Iowa Law Expands Rifle Options for Late-Season Antlerless Hunts

By author of Brow Tines and Backstrap

Proponents tout opportunity and herd control. Critics question new regs

Iowa deer hunters will have additional firearm opportunities this season. Image by CVA

Iowa is the place of dreams for deer hunters. Tags are difficult to draw, but when you do, the state is a big-buck mecca. Now, controversial new rules will also boost opportunities for antlerless deer.

Recently, Iowa Governor Kim Reynolds signed a bill into law expanding deer hunting rifle options for late-season antlerless hunts. The bill quickly soared through the Iowa House and Senate and completed its journey in May.

Per reports, it seems the changes occurred because of deer population densities in some areas and a willingness to increase hunting opportunities. There were also increasingly loud complaints of crop depredation throughout much of the state. Although estimated statewide damages are unknown, agriculturists have complained of lost crop production. Not everyone is happy about the change, though, including Midwest Whitetail Co-Owner and Co-Host Jared Mills. (You can view Midwest Whitetail and Chasing November on Realtree 365.)

“The arguments for these laws getting passed are supposedly increased hunter participation and controlling the deer population,” he said. “I don’t think that we’re adding new hunters through this, or at least not a substantial amount. I think it’s the same hunters that will now just use a different weapon.”

Although some people believe parts of Iowa are overpopulated with deer, Mills doesn’t think so. He believes most hunters and nonhunters agree with that. He acknowledges overpopulation in certain areas, but said that could be addressed more efficiently.

“I would be in favor of depredation tags being issued at a more local level, even down to specific properties,” he said. “I think local game wardens could help in deciding who gets issued those extra tags. The issuing at the state level, with county-wide quotas, doesn’t seem to be an accurate way of allocating those tags.”

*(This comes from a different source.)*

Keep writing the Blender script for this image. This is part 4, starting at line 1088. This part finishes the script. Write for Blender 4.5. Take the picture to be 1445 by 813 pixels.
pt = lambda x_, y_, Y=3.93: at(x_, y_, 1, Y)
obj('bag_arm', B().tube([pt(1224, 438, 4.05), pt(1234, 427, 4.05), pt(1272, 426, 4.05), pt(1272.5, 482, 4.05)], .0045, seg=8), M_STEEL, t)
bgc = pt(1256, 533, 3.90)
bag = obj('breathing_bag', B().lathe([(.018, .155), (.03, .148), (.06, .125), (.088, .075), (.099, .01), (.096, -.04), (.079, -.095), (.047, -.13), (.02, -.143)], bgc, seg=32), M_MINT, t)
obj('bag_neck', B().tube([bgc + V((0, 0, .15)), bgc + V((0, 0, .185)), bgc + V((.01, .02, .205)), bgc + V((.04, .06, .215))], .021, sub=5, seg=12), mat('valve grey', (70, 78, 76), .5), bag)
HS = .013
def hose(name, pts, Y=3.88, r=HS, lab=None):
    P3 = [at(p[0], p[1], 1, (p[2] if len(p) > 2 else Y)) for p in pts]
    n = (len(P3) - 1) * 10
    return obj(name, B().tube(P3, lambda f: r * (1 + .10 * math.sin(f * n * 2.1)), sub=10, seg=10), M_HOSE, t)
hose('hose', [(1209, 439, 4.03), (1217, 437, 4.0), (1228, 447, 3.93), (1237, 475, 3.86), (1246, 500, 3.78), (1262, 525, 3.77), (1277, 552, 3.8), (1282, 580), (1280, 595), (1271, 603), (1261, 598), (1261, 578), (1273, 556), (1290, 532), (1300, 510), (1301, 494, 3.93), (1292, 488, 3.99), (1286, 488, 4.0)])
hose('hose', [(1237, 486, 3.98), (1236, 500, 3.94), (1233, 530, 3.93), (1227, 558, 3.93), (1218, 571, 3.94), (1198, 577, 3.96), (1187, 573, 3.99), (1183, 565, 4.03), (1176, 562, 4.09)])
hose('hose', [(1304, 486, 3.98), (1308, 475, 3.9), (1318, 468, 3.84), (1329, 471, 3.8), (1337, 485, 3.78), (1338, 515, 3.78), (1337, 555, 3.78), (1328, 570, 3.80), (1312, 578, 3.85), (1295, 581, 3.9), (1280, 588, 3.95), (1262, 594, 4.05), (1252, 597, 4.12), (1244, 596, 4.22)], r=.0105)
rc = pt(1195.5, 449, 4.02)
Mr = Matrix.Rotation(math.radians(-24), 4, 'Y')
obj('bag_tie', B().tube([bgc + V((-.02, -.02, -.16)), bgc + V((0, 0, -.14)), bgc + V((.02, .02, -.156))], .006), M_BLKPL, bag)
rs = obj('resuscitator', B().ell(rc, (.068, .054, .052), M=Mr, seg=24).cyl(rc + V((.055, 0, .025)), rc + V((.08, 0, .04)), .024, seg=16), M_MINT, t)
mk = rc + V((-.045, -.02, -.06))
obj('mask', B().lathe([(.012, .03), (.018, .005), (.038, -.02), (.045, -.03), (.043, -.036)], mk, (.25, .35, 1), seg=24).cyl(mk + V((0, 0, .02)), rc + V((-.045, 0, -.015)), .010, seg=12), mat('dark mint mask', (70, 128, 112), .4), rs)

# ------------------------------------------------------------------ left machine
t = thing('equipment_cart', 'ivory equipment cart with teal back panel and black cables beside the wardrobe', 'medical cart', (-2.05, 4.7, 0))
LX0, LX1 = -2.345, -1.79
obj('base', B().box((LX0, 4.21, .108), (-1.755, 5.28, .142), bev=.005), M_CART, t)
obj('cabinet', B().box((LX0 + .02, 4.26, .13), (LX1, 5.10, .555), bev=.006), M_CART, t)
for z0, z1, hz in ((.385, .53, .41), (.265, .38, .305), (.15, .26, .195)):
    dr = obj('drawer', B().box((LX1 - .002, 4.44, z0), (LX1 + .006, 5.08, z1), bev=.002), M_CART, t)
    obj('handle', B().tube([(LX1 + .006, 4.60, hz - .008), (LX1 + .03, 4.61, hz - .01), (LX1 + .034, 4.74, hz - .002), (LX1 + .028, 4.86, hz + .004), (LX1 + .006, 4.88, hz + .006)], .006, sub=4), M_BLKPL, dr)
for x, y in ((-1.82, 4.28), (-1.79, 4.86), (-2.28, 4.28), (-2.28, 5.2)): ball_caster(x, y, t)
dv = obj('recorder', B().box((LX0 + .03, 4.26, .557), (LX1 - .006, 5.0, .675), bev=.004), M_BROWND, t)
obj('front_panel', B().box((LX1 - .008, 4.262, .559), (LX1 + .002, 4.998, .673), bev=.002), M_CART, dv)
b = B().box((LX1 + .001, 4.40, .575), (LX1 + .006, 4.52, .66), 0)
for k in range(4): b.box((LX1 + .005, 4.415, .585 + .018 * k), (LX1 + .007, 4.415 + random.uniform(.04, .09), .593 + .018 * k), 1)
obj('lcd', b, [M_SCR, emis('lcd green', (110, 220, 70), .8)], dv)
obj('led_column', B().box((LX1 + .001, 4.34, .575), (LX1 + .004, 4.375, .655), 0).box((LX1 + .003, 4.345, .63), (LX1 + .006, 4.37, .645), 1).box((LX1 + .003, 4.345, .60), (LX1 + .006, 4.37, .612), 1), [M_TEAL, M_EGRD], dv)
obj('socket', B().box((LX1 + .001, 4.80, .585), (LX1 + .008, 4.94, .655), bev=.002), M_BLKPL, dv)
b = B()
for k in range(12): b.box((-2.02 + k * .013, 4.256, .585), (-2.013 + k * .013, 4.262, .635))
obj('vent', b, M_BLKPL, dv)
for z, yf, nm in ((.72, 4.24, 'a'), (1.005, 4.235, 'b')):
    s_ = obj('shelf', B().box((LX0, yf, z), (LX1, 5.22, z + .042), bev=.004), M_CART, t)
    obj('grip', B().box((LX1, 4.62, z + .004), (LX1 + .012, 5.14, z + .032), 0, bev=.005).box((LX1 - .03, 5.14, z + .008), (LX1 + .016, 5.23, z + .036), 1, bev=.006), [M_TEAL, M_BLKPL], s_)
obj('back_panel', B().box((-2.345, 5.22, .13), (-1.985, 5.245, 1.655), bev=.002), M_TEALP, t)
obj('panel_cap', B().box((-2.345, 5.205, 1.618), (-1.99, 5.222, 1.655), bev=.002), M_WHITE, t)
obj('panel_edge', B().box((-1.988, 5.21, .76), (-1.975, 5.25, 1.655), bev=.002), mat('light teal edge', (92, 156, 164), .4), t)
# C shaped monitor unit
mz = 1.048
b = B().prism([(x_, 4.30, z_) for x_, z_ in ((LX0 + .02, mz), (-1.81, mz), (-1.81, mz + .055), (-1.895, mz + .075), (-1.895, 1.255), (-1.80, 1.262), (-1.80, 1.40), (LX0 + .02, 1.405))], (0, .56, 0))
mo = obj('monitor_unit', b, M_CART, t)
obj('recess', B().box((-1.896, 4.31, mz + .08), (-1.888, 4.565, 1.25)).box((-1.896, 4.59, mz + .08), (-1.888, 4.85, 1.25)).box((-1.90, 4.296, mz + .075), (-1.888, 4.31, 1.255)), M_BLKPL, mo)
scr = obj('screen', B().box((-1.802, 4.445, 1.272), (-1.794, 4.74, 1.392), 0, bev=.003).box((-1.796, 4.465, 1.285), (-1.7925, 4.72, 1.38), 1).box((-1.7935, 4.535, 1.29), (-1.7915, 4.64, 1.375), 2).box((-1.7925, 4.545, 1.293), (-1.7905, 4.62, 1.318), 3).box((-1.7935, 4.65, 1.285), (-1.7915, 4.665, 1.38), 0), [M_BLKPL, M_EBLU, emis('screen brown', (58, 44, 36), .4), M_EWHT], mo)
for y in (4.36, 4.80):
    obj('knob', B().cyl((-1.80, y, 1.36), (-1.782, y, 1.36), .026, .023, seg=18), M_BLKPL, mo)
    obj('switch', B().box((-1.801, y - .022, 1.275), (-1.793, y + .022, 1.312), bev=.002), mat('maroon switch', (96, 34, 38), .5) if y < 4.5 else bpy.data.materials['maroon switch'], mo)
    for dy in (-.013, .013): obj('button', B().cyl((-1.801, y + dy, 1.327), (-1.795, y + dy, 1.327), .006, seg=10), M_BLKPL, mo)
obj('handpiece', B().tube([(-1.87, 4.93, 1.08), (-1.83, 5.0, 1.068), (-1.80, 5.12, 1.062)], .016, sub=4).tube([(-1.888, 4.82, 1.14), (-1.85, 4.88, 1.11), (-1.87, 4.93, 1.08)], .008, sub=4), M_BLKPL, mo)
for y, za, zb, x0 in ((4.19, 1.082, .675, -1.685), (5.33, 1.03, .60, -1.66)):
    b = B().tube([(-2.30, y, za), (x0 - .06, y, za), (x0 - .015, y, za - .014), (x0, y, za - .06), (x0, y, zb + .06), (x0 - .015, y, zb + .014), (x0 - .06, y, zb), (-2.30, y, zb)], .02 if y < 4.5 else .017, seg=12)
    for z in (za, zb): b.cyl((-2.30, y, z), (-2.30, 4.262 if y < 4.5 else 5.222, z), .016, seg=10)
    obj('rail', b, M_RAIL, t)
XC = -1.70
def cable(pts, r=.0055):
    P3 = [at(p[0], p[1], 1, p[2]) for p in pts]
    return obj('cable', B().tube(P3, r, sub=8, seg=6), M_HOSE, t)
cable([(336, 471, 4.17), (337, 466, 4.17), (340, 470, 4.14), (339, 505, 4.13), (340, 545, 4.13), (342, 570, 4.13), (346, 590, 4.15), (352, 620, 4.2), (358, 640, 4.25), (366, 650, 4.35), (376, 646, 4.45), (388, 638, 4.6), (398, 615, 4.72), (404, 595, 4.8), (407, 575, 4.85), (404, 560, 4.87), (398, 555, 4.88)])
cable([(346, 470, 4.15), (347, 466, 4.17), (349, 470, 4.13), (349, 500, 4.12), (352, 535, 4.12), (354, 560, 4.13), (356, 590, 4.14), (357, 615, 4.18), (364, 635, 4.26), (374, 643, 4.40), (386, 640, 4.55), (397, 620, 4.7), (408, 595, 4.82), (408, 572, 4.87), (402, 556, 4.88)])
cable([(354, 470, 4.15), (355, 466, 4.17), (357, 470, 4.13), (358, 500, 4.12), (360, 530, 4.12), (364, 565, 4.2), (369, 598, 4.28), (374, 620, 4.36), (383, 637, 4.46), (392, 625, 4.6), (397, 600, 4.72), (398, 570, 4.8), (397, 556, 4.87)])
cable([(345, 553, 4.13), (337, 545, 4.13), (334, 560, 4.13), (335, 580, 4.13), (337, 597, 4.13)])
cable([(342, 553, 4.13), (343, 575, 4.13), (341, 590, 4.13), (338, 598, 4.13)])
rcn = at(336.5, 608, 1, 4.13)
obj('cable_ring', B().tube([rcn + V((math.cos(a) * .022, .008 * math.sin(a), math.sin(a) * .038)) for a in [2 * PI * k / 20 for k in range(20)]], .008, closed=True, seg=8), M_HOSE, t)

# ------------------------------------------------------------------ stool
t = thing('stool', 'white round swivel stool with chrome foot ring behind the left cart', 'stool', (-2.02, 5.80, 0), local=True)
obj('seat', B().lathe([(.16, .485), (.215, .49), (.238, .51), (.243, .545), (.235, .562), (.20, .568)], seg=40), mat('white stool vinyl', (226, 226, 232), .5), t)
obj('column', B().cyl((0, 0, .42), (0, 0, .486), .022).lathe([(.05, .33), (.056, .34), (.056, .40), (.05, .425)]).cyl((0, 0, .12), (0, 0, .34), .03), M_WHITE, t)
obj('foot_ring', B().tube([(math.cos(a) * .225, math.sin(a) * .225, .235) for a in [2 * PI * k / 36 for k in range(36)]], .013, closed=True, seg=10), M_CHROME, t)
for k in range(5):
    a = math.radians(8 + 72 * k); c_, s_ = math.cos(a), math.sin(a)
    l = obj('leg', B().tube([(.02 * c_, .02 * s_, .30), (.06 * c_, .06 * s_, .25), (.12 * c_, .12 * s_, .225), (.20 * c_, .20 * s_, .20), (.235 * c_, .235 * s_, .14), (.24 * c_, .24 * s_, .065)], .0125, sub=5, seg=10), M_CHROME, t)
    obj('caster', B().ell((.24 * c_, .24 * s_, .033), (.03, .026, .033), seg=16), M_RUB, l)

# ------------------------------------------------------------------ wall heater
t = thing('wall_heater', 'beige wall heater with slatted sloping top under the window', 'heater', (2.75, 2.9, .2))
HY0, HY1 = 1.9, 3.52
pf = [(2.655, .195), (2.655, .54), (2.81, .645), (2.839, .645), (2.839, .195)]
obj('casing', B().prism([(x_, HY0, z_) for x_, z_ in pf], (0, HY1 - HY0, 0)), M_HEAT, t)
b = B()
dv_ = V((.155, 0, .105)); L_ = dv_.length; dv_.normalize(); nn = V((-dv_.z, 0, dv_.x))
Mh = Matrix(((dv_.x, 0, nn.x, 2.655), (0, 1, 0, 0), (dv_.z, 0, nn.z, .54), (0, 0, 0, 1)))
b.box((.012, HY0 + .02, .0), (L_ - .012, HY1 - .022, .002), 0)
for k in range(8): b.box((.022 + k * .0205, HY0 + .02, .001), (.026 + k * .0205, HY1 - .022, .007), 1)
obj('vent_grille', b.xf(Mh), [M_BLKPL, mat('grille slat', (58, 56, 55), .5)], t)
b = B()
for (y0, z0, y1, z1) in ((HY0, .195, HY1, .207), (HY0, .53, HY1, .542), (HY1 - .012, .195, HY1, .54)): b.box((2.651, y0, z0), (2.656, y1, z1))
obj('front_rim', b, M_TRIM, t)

The new regulation will also include the use of AR-15 rifles during the antlerless season. The law also changes caliber requirements. Previously, rules required bullets to be at least .24 inch in diameter. The new regulation decreases that to .223 inch, which brings many more AR-platform guns into the mix. Other legal requirements include a 16-plus-inch barrel, expanding-type bullets no smaller than .223 and no larger than .500, and a calculated muzzle energy of at least 500 foot-pounds.

The new opportunity will occur in January. Some counties with higher deer populations already had a similar season. However, it will be expanded from the five original counties to include up to 15. It’s yet to be determined which counties will be affected by the change, which will consist of a 12-day season in mid-January.

The law also mandates that antlerless deer licenses will go on sale in counties with remaining tags available in the county quota. According to the law, those tags will go on sale the day after the close of the late muzzleloader season and remain available until the allotment is sold or the season ends, whichever occurs first.

“As for this late antlerless season, unless I travel to a different county, I won’t be hunting with an AR or even participating in the late antlerless season,” Mills said. “The counties that I hunt and the surrounding areas run out of antlerless tags relatively early in the season. I know there are several counties in the state that don’t run out though, so yes, I’m sure there will be hunters in those counties using ARs.”

For those worried about buck harvests, the new law does not apply to antlered deer. Only antlerless whitetails will be permitted. Still, some hunters think this change opens the gate for future expansions.

“I’m not a big fan of any of the recent changes and expansions of weapons and calibers that are allowed,” Mills said. “I don’t think it is a good thing long-term for the deer herd in Iowa. I think the passing of these bills will lead to more being passed with similar outcomes.”